Fortunately today the situation is much better, there are numerous FNO companies and even more numerous ISPs for each.

I pay about 45 USD for an uncapped 100Mbps connection.


It's an interesting form of spam how theres a link for an online gambling site just inline in the text.

Could be useful, if only birds were real.

Reminds me of that AWS hard drive truck thing where your data is sent with quite the latency

Echoing Andrew Tanenbaum's famous quip, Never underestimate the bandwidth of a station wagon full of tapes hurtling down the highway.

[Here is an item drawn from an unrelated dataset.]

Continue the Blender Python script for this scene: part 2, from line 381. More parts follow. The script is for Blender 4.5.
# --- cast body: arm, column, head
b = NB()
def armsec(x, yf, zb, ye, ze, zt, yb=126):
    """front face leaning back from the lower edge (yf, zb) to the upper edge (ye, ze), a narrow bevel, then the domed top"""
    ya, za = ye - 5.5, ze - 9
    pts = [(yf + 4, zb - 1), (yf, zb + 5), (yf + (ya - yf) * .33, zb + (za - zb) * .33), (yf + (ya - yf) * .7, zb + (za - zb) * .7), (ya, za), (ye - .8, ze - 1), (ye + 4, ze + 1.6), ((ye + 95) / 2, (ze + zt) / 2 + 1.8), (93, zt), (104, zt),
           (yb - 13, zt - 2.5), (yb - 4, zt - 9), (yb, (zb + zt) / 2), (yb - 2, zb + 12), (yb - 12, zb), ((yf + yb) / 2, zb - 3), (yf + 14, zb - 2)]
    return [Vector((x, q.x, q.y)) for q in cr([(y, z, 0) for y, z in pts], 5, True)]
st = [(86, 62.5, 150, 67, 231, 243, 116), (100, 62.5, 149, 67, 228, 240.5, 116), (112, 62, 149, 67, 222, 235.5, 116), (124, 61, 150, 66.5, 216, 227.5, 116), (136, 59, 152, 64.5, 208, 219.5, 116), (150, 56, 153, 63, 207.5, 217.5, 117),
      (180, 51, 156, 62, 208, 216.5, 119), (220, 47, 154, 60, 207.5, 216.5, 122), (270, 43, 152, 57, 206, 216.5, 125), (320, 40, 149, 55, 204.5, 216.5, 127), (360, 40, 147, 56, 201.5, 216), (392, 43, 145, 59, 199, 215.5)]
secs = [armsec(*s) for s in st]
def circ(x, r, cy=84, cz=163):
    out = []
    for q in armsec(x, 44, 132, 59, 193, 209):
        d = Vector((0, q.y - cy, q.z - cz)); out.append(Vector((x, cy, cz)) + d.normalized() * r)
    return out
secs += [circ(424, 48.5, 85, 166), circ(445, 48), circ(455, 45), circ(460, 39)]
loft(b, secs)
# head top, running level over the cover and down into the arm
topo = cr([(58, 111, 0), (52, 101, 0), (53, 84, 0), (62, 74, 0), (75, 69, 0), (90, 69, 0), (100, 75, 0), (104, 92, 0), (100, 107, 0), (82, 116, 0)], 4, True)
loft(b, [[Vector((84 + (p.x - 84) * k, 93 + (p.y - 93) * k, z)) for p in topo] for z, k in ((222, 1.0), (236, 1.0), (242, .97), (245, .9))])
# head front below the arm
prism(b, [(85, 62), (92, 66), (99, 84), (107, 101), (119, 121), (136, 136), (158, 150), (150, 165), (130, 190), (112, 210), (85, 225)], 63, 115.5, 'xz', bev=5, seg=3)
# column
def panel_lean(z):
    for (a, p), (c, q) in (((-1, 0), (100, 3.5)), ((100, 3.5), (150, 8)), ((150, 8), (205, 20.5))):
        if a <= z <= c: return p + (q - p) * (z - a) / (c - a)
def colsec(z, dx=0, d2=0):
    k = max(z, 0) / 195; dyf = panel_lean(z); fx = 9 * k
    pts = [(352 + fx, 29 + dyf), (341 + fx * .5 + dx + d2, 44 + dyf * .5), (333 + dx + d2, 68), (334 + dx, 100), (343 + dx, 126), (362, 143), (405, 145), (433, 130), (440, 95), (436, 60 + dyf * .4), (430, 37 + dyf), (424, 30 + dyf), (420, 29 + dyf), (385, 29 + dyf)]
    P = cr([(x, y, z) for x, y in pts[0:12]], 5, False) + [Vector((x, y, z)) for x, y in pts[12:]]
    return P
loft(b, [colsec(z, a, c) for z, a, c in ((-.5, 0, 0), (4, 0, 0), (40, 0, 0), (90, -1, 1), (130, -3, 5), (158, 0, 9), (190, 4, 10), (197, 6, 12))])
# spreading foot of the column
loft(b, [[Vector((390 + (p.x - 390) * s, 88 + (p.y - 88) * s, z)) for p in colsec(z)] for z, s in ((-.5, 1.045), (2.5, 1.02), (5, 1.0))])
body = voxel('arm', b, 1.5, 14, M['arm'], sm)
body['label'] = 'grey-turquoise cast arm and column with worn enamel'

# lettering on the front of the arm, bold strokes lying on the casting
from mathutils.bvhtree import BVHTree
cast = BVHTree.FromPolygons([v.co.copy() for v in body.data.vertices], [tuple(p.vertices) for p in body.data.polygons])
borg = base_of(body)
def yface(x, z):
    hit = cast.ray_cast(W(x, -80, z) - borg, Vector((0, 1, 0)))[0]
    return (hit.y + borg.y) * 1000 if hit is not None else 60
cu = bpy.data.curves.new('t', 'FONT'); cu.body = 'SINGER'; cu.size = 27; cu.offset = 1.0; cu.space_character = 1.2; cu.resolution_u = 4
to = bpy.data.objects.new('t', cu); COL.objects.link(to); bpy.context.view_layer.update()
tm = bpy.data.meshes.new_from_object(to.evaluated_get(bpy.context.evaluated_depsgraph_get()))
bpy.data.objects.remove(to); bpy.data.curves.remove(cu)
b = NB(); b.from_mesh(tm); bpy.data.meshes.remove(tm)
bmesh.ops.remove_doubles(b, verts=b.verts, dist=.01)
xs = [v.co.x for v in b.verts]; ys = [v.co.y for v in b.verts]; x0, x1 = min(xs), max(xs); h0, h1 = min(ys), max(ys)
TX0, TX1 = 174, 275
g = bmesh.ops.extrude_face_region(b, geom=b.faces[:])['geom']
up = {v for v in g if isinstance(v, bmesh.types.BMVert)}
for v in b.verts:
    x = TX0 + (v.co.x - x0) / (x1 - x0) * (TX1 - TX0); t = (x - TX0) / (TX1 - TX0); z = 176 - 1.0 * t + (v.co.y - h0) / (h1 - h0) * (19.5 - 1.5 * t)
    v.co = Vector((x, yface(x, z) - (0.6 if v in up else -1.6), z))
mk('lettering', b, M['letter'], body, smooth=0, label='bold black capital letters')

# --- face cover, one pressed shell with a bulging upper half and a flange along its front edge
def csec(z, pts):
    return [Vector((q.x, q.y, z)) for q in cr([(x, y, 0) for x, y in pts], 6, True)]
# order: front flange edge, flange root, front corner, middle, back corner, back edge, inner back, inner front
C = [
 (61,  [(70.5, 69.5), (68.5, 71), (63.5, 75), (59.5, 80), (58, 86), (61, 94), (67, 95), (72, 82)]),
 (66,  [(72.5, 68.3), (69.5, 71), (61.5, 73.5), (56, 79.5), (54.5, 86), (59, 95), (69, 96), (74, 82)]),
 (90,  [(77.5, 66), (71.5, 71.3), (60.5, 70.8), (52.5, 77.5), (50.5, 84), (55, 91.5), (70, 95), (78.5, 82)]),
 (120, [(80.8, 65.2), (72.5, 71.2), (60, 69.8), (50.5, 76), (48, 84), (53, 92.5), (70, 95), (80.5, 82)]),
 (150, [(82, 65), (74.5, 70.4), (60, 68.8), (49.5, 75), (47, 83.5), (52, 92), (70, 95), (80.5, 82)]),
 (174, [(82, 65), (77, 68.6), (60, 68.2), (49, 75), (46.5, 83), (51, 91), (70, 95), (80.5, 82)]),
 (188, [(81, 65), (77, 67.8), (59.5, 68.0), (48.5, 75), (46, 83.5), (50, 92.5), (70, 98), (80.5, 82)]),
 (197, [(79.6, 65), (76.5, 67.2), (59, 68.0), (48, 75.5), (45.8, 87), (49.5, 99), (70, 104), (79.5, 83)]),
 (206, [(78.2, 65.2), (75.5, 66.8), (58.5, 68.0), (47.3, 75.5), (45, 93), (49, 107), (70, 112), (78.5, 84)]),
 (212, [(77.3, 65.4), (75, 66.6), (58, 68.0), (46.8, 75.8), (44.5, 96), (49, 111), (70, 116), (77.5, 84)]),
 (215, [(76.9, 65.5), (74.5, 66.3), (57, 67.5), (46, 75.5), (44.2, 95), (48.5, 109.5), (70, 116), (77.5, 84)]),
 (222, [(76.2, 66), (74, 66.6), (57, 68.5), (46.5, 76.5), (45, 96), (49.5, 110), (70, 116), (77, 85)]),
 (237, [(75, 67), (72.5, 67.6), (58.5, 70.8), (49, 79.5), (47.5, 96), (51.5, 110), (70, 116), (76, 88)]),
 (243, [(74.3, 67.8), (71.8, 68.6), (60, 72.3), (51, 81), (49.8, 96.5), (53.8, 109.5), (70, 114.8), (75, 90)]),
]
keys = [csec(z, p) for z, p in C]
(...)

Back in the late 90s I delivered a couple of LTO drives and a bunch of tapes to a Customer in my car (not a station wagon, sadly). As I drove I thought "drive faster to decrease the latency!"

(The car was a Geo Metro and my co-workers described it as not much bigger than one of the backup tapes-- one of them likening it to some kind of interchangeable backup module itself.)


It’s a great way to demonstrate the difference between bandwidth and latency.



> Carriers in the queue too long may leave log entries

> Avian Carriers MAY eat the NATs.

There's always something I've not spotted / forgotten before with these


Bergen Linux User Group doing it: https://blug.linux.no/project/rfc1149/

> One major benefit to using Avian Carriers is that this is the only networking technology that earns frequent flyer miles, plus the Concorde and First classes of service earn 50% bonus miles per packet.

:D


Horse heads have also been used historically to send messages of a certain nature.

With guaranteed receipt. Or at least, they cannot be refused.

Bird Internet?

Bird Internets aren't real.

Fun read from simpler times.

Disappointed there still isn't a protocol for sending messages in a bottle.

The original IP over avian carriers RFC is literally ideal for sending IP packets in a bottle.

There ain't an RFC for morse code, either.

Naturally. That’s an ITU-R recommendation[1].

[1] https://www.itu.int/rec/R-REC-M.1677-1-200910-I


Send a raven to Pyongyang.

Objective unclear; we sent a writing desk instead thinking, surely Poe could still write on this...

or you can just like, email them. Their overseas news agencies have email addresses

That's funny, but let's make it more plausible and less-sci-fish-ly satirical :)

Proposal: Using Trained Carrier Pigeons as Emergency Data Relays

Objective Create a simple, low-tech way to move digital messages across a large area when internet, radio, and phone networks are completely blocked.

Core Idea Pigeons carry small memory cards with the messages from one station to the next, like a chain of human couriers but using birds.

Steps to Set Up

1. Build small pigeon lofts (homes) at key locations across the area (e.g., every 50–100 km). 2. Train homing pigeons to fly reliably between each pair of nearby lofts (standard pigeon training methods). 3. At each loft, install a simple automatic device that: - Reads data from a memory card the arriving pigeon carries - Copies the data to a new memory card - Attaches the new card to an outgoing pigeon 4. Attach a tiny, lightweight memory card (e.g., microSD in a small protective tube) to each pigeon’s leg. 5. People at the starting point load their digital messages (text, small files) onto the card and send the pigeon. 6. Pigeons fly to the next loft → data is copied → next pigeon flies onward → repeat until the final destination.

Basic Protocol Rules - Each message gets a clear label (e.g., “To: City B, From: City A, Priority: High”). - Stations check cards daily and send pigeons in both directions when possible. - Use only trained, healthy pigeons; rest them between flights. - Protect cards from water and impact with a small, sealed case.

Realistic Performance - Speed: Hours to several days per hop, depending on distance and weather. - Capacity: One 256 GB card can carry thousands of text messages or a few large files. - Reliability: Works in no-power situations; depends on pigeon health and weather.

Damage Control -Add cyanide to the chip in case the pigeon gets captured.

This is a proven concept (used in wars before radio) updated with modern tiny storage.